The French asset manager announced last September that it would be duplicating its $347m Amundi Prime USA UCITS ETF (PR1U) to allow for Irish tax benefits.
However, Europe's largest asset manager is now set to fully merge the ETF on 6 March.
The ETF, which has a total expense ratio (TER) of 0.05%, tracks the Solactive GBS United States Large & Mid Cap index which offers exposure to 482 US large and mid-cap companies.
The French asset manager will look to reap the benefits of the Ireland-US double taxation treaty, which means that Irish-domiciled US equity ETFs are subject to a 15% withholding tax on dividends, rather than 30% in Luxembourg and other jurisdictions.
Ireland has jumped from 199 exchange-traded products (ETPs) with $305bn assets under management (AUM) in 2017 to 2,722 ETPs and $1.1trn AUM by October 2023, significantly outstripping Luxembourg's 1,364 ETPs and $305m AUM.
Recent EY research suggests the Irish ETF market could top $3trn by 2030.

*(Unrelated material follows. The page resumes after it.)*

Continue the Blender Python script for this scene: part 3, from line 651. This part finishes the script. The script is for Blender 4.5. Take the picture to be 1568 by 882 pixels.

Amundi started domiciling ETFs in Ireland last May while its French rival BNP Paribas Asset Management listed its first ETF – the BNP Paribas Easy S&P 500 ESG UCITS ETF (SPEEU) – on its ICAV platform in June last year.
The move follows Amundi's regulatory approval from the Central Bank of Ireland (CBI) last March, allowing it to launch several US equity ETFs previously based in Luxembourg.
Following the approval, Amundi has since switched several ETFs into Irish-domiciled equivalents, including the €4.9bn Amundi Index MSCI World SRI PAB UCITS ETF (WSRI), and the €4bn Amundi S&P 500 ESG UCITS ETF (S500).
Last week, the French asset manager closed four ETFs last week tracking European and US equities amid low assets under management (AUM).